More than a half-century after the Rev. Martin Luther King Jr. died, civil rights leaders continue to reflect on the interwoven histories of racism, money and power.
Former NAACP President Benjamin Jealous gave a history lesson, of sorts, on Monday at the University of Missouri-St. Louis' Touhill Performing Arts Center about the way colonial powers used race and racism to extract wealth from overseas territories.
“It doesn’t matter which former colony you go to: India, places in the Middle East, Iran and America,” he said. “The strategy was always the same: divide and conquer.”
Jealous, now the executive director of the Sierra Club, was the keynote speaker at an event on the federal holiday honoring King and his legacy. King was "a man who believed in inclusive prosperity and also understood the very purpose of racism, the very creation of the word ‘race’ as we know it was to prevent that,” Jealous said.
The strategy of division took different forms in the centuries following but still fundamentally worked to ensure those in power retained it, Jealous said. He highlighted the systematic erasure of Black history from the broader history of the United States, including how people of color participated in the Boston Massacre.
“Everybody who gets divided, gets conquered. Everybody who gets divided, gets hurt,” Jealous said. “The whole purpose of racism from the beginning was to divide poor Blacks and poor whites [so they could not] unite and create inclusive prosperity.”
Jealous argued that these strategies of erasure and division continue to sow racial conflict today. He called for vigilance and action against such tactics, such as dismantling the notion that only Black and brown people face poverty in America when many white people do, too.
“Understand that there is no day like today to start acting with more courage,” he said. “This country is fragile, it’s only ever been a small number of us who have led the fight to keep the American Dream alive.”
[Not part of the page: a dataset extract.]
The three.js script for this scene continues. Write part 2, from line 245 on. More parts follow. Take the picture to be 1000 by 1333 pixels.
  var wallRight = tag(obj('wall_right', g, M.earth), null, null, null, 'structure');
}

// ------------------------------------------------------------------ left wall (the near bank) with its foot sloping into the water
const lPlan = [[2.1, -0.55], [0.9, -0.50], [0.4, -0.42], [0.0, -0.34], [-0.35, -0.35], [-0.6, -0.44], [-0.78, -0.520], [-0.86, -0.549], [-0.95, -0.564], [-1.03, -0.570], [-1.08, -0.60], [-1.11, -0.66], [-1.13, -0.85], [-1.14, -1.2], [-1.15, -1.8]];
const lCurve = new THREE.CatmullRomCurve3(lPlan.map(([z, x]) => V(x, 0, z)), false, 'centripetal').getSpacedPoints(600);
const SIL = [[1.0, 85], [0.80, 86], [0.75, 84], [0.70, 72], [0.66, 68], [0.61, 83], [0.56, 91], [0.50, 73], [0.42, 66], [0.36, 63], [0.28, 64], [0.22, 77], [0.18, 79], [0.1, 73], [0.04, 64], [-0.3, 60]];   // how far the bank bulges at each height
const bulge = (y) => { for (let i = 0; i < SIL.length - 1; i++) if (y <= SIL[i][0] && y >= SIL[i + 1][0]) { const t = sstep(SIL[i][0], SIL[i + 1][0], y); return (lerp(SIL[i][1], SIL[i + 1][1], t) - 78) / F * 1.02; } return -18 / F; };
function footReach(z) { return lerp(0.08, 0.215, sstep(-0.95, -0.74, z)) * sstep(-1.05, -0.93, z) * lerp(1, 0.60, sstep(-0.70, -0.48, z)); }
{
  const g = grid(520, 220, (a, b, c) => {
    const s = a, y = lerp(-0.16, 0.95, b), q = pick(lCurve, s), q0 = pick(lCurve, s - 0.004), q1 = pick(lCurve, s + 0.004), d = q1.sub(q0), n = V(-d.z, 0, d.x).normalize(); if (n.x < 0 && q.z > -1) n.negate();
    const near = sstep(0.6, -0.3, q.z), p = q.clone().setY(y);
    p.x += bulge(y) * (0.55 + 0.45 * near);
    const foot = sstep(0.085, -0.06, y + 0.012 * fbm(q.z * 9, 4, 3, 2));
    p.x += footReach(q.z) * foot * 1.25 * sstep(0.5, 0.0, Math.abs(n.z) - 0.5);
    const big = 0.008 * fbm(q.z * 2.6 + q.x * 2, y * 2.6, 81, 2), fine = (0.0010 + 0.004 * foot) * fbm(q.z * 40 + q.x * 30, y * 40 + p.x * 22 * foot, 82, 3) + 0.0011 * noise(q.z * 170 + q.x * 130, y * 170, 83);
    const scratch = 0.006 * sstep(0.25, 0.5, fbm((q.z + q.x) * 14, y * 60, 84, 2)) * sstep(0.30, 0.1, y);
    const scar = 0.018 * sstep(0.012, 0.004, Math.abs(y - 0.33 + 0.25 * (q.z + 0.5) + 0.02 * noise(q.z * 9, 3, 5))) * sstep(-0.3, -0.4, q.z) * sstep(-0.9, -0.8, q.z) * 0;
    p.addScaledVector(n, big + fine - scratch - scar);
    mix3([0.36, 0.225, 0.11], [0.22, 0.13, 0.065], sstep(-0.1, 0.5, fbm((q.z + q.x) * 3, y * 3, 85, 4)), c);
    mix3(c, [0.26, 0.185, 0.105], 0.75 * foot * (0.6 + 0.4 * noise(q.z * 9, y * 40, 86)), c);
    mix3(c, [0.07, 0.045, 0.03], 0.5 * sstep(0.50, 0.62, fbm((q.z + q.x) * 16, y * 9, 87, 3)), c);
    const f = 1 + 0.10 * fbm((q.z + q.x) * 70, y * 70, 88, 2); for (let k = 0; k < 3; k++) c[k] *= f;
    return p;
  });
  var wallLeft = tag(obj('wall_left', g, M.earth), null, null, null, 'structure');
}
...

Jealous’ message resonated in the auditorium as audience members clapped and murmured in agreement throughout the address. Afterward, St. Louis County resident Joyce Hawkins said she wished the keynote had been televised so that more parts of the country would hear its message.
“The history of this country has never been taught truthfully,” said Hawkins. “And now they’re trying to ban books so you don’t know the little bit that’s out there? It’s horrible.”
For Hawkins, the event spoke to her experience growing up during the Civil Rights Movement in Arkansas, where she attended segregated schools.
“I lived it,” she said. “I don’t have to talk about it. To see what we’re coming through now trying to keep people from having a right to vote in any way that they can, that is destroying our democracy.”
Florissant resident Jackie Hill Crawford said she left with a renewed sense of urgency toward King’s goal of unity.
She said Jealous “spoke to the real issue of action — that we should stand together to perform actions that reach out to all communities.”